When hiring influencers, firms need to go beyond just looking at follower count and engagement rates. Due diligence is critical. Does the influencer have a track record of working with other regulated entities? Have they demonstrated an understanding of compliance obligations? Firms should also consider implementing additional controls for influencers with large followings, given the potential impact of their content on a wider audience.

Equally important is recordkeeping. FINRA stresses that firms must maintain detailed records of all communications with influencers. This includes everything from initial outreach and contract negotiations to draft reviews and final posts. Such documentation could be pivotal in demonstrating good-faith efforts to remain compliant if regulators come knocking.

Crypto, Leverage, and Other Complex Products: A Regulatory Minefield

Beyond influencer marketing, FINRA’s conference took aim at the promotion of high-risk products like cryptocurrencies, leveraged ETFs, and structured products with guarantees. While the market for these products is growing, so too are the compliance headaches that come with advertising them. The short-form nature of social media often doesn’t lend itself to the nuanced disclosures these products require.

“Terms like ‘buffer,’ ‘barrier,’ and ‘participation rate’ are not familiar to the average retail investor,” said Derek Ashworth, Assistant Director at FINRA. When those terms show up in communications without sufficient context or explanation, it can create confusion and lead to misleading representations.

Key Takeaways: Influencer Marketing Done Right

With regulators taking a closer look at influencer marketing, firms need to ensure they’re not just jumping on the latest social media trend without doing their homework.
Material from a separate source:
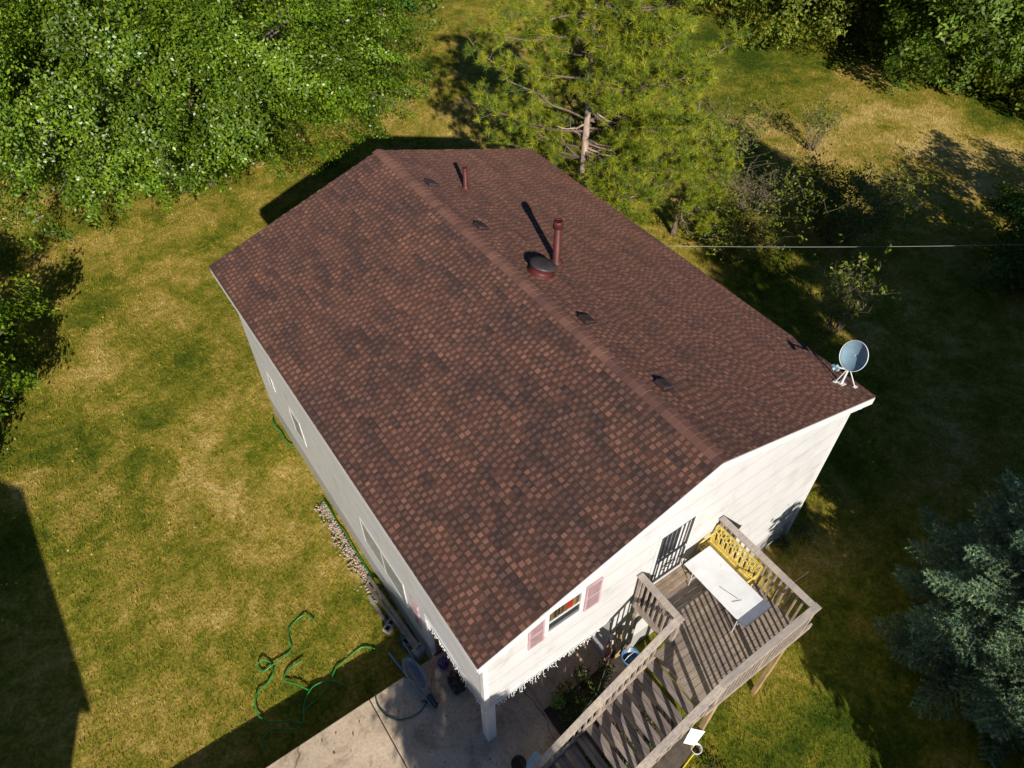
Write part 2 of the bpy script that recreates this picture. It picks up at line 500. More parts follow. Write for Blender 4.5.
WOP = .045
def gable_wall(mb, y0, y1, zb, openings, xs_extra=(), x0=XL, x1=XR):
    xs = sorted(set([x0, x1, RX] + [o[0] for o in openings] + [o[1] for o in openings] + list(xs_extra)))
    xs = [x for x in xs if x0 <= x <= x1]
    for a, b_ in zip(xs[:-1], xs[1:]):
        zbot = zb(a, b_) if callable(zb) else zb
        segs = [[(zbot, zbot), (roofz(a), roofz(b_))]]
        for (o0, o1, oz0, oz1) in openings:
            if o0 <= a and b_ <= o1:
                segs = [[(zbot, zbot), (oz0, oz0)], [(oz1, oz1), (roofz(a), roofz(b_))]]
        for (l, t) in segs:
            mb.add([(a, y0, l[0]), (b_, y0, l[1]), (b_, y0, t[1]), (a, y0, t[0]), (a, y1, l[0]), (b_, y1, l[1]), (b_, y1, t[1]), (a, y1, t[0])],
                   [(0, 1, 2, 3), (7, 6, 5, 4), (0, 4, 5, 1), (3, 2, 6, 7), (0, 3, 7, 4), (1, 5, 6, 2)])
WIN = (1.78, 2.58, 4.08, 4.92)
PX1 = 3.75      # porch end
w = MB()
gable_wall(w, YN, YN + .12, lambda a, b_: 2.37 if b_ <= PX1 + .01 else GZ - .3, [(WIN[0] - WOP, WIN[1] + WOP, WIN[2] - WOP, WIN[3] + WOP)], (PX1,))
gable_wall(w, YF - .12, YF, GZ - .3, [])
PY = 2.78       # porch depth
w.box((XL, YN + .12, 2.37), (XL + .12, PY, roofz(XL) - .02))
w.box((XL, PY, GZ - .3), (XL + .12, YF - .12, roofz(XL) - .02))
w.box((XR - .12, YN + .12, GZ - .3), (XR, YF - .12, roofz(XR) - .02))
w.box((XL + .12, PY + .002, GZ - .3), (PX1 + .12, PY + .12, 2.40))
w.box((PX1, YN + .122, -.3), (PX1 + .12, PY, 2.40))
w.build('wall', M['siding'], house)
MB().box((XL + .122, YN + .122, 2.375), (PX1 - .002, PY - .002, 2.45)).build('porch_ceiling', M['white'], house)
MB().box((XL + .13, PY - .03, 0), (PX1 - .01, PY, 2.37)).build('porch_back_wall', M['brick'], house)
# corner boards and bottom trim
cbm = MB()
cbm.box((XL - .02, YN - .02, 2.34), (XL + .10, YN, roofz(XL)))
cbm.box((XL - .02, YN, 2.34), (XL, YN + .10, roofz(XL)))
cbm.build('corner_board', M['white'], house); cbm = MB()
cbm.box((XR - .10, YN - .02, GZ - .2), (XR + .02, YN, roofz(XR)))
cbm.box((XR, YN, GZ - .2), (XR + .02, YN + .1, roofz(XR)))
cbm.build('corner_board', M['white'], house)
tb = MB(); tb.box((XL - .015, YN - .015, 2.30), (PX1, YN + .1, 2.372)); tb.box((XL - .013, YN + .1, 2.30), (XL + .1, PY, 2.371))
tb.build('bottom_trim', M['white'], house)
pb = MB(); pb.box((XL + .02, YN + .02, 0), (XL + .26, YN + .26, 2.30))
pb.build('porch_post', M['white'], house, bevel=.012)

# roof -----------------------------------------------------------
def make_roof():
    slopeL = math.hypot(RX, RISE)
    mb = MB()
    # deck
    mb.add([(0, 0, ZE - .03), (RX, 0, ZE + RISE - .03), (RX, RL, ZE + RISE - .03), (0, RL, ZE - .03),
            (0, 0, ZE - .10), (RX, 0, ZE + RISE - .10), (RX, RL, ZE + RISE - .10), (0, RL, ZE - .10)],
           [(0, 1, 2, 3), (7, 6, 5, 4), (0, 4, 5, 1), (0, 3, 7, 4), (3, 2, 6, 7)], (.05, .03, .03))
    mb.add([(RW, 0, ZE - .03), (RX, 0, ZE + RISE - .03), (RX, RL, ZE + RISE - .03), (RW, RL, ZE - .03),
            (RW, 0, ZE - .10), (RX, 0, ZE + RISE - .10), (RX, RL, ZE + RISE - .10), (RW, RL, ZE - .10)],
           [(3, 2, 1, 0), (4, 5, 6, 7), (1, 5, 4, 0), (4, 7, 3, 0), (7, 6, 2, 3)], (.05, .03, .03))
    ex = .138
    ncol = int(slopeL / ex) + 1
    tones = [(.120, .052, .036), (.105, .046, .034), (.135, .060, .042), (.088, .042, .034), (.145, .068, .048)]
    dark = [(.036, .023, .022), (.046, .027, .025), (.031, .022, .023), (.056, .031, .027)]
    rr = random.Random(3)
    BROWN = (.146, .074, .050); DARK = (.060, .039, .034)
    grid = [[[rr.random() for _ in range(60)] for _ in range(40)] for _ in range(4)]
    def vn(gk, u, v):
        iu, iv = int(u), int(v); fu, fv = u - iu, v - iv
        q = lambda a, b: grid[gk][a % 40][b % 60]
        return (q(iu, iv) * (1 - fu) + q(iu + 1, iv) * fu) * (1 - fv) + (q(iu, iv + 1) * (1 - fu) + q(iu + 1, iv + 1) * fu) * fv
    def patch(sd_, c, y):
        y += 2
        return (.52 + 1.0 * (vn(sd_ * 2, c / 2.0, y / .42) - .5) + .45 * (vn(sd_ * 2 + 1, c / 9, y / 1.7) - .4)) + .08
    for side in (0, 1):
        sgn = -1 if side == 0 else 1
        sd = Vector((sgn * RX, 0, -RISE)).normalized()
        nrm = Vector((sgn * RISE, 0, RX)).normalized()
        top = Vector((RX, 0, ZE + RISE))
        def P(d_, y, h): return top + sd * d_ + nrm * h + Vector((0, y, 0))
        def plate(d0, d1, y0, y1, h0, h1, col):
            y0 = max(y0, -.012); y1 = min(y1, RL + .012)
            if y1 - y0 < .01: return
            p = [P(d0, y0, h0), P(d0, y1, h0), P(d1, y1, h1), P(d1, y0, h1), P(d1, y0, h1 - .016), P(d1, y1, h1 - .016), P(d0, y0, h0 - .016), P(d0, y1, h0 - .016)]
            q = [(0, 1, 2, 3), (3, 2, 5, 4), (0, 3, 4, 6), (2, 1, 7, 5)]
            if side == 1: pass
            else: q = [t[::-1] for t in q]
            mb.add(p, q, col)
        for c in range(ncol):
            d0 = c * ex; d1 = min(d0 + ex, slopeL + .02)
            if d1 <= d0: continue
            y = -.4 + rr.random() * .3
            segs = []
            while y < RL:
                wd = rr.uniform(.25, .7)
                t = patch(side, c, y + wd / 2) + rr.gauss(0, .26)
                t = max(0, min(1, t)); k = tuple(a * (1 - t) + b * t for a, b in zip(DARK, BROWN)); f = rr.uniform(.9, 1.12)
                k = tuple(v * f for v in k); segs.append((y, y + wd, k))
                plate(d0, d1, y, y + wd, -.001, .003, tuple(v * .50 for v in k)); y += wd  # base darkened under the tabs, painting the gap shadows into the colour
            y = -.5 + (c * .62 % 1) * .175 + rr.uniform(-.015, .015)
            while y < RL:
                wd = rr.choice((.07, .085, .095, .11))
                k = next((q for a, b, q in segs if a <= y + wd / 2 < b), DARK); f = rr.choice((.85, 1.0, 1.12, 1.2, 1.3, 1.45)) * rr.uniform(.94, 1.06)
                plate(d0 + .02 + rr.uniform(0, .02), d1 - rr.uniform(0, .014), y, y + wd, .006, .0095, (k[0] * f * 1.05, k[1] * f, k[2] * f))
                y += wd + rr.choice((.07, .085, .10, .12))
    o = mb.build('roof', M['shingle'], house)
    # ridge caps
    rc = MB(); y = -.02; i = 0
    while y < RL + .01:
        y1 = min(y + .2, RL + .02); f = rr.uniform(.8, 1.2)
        k = rr.choice([(.155, .077, .055), (.14, .07, .05), (.17, .085, .062), (.11, .058, .046)])
        k = tuple(v * f for v in k)
        pts = []
        for (yy, h) in ((y, .040), (y1 + .03, .022)):
            for sx in (-1, 0, 1):
                pts.append((RX + sx * .17, yy, ZE + RISE + h + (-.055 if sx else .0)))
        rc.add(pts, [(0, 1, 4, 3), (1, 2, 5, 4), (0, 2, 1)], k); y = y1
    rc.build('ridge_cap', M['shingle'], o)
    return o
roof = make_roof()
# fascia / rake boards
fb = MB()
for y0, y1 in ((-.02, .02), (RL - .02, RL + .02)):
    for (xa, xb) in ((0.0, RX), (RX, RW)):
        za, zb = (ZE, ZE + RISE) if xa == 0 else (ZE + RISE, ZE)
        fb.add([(xa, y0, za - .26), (xb, y0, zb - .26), (xb, y0, zb - .035), (xa, y0, za - .035), (xa, y1, za - .26), (xb, y1, zb - .26), (xb, y1, zb - .035), (xa, y1, za - .035)],
               [(0, 1, 2, 3), (7, 6, 5, 4), (0, 4, 5, 1), (3, 2, 6, 7), (0, 3, 7, 4), (1, 5, 6, 2)])
fb.box((-.015, .02, ZE - .24), (.02, RL - .02, ZE - .036)); fb.box((RW - .02, .02, ZE - .24), (RW + .015, RL - .02, ZE - .036))
fb.build('fascia', M['white'], house)
sf = MB(); sf.box((.02, .02, ZE - .238), (XL, RL - .02, ZE - .215)); sf.box((XR, .02, ZE - .238), (RW - .02, RL - .02, ZE - .215))
for (xa, xb) in ((XL, RX), (RX, XR)):
    for (y0, y1) in ((.02, YN), (YF, RL - .02)):
        za, zb = roofz(xa, .2), roofz(xb, .2)
        sf.add([(xa, y0, za), (xb, y0, zb), (xb, y1, zb), (xa, y1, za)], [(0, 1, 2, 3)])
sf.build('soffit', M['white'], house)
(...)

To stay on the right side of the law, firms should:

  1. Vet and Train Influencers Thoroughly: Make sure influencers understand both the product and the regulatory constraints around promoting it. Regular training sessions and clear guidance on compliance requirements can go a long way.

  2. Maintain Robust Documentation: Keep records of all interactions with influencers and document every step of the campaign process, including draft approvals and final posts.

  3. Be Clear and Transparent: Ensure all paid relationships are disclosed in a clear and prominent manner. Transparency isn’t just a best practice—it’s a legal requirement.

  4. Monitor and Review Content Continuously: Even after an influencer campaign goes live, continuous monitoring is essential to ensure that content remains compliant as market conditions and regulations evolve.

Conclusion: Embrace Innovation, But Mind the Compliance Gaps

Social media and digital innovation are transforming how financial firms engage with their audiences. Yet, as FINRA’s Advertising Regulatory Conference underscored, firms need to strike a delicate balance between innovation and compliance. A strategic, well-documented approach to influencer marketing can open up new opportunities while keeping regulatory risks in check.

With the SEC and FINRA stepping up their scrutiny of influencer campaigns and complex product advertising, firms must be prepared to defend their practices—or risk being the next headline in an enforcement action. As always, the best offense is a strong defense—so educate, vet, and document every step of the way.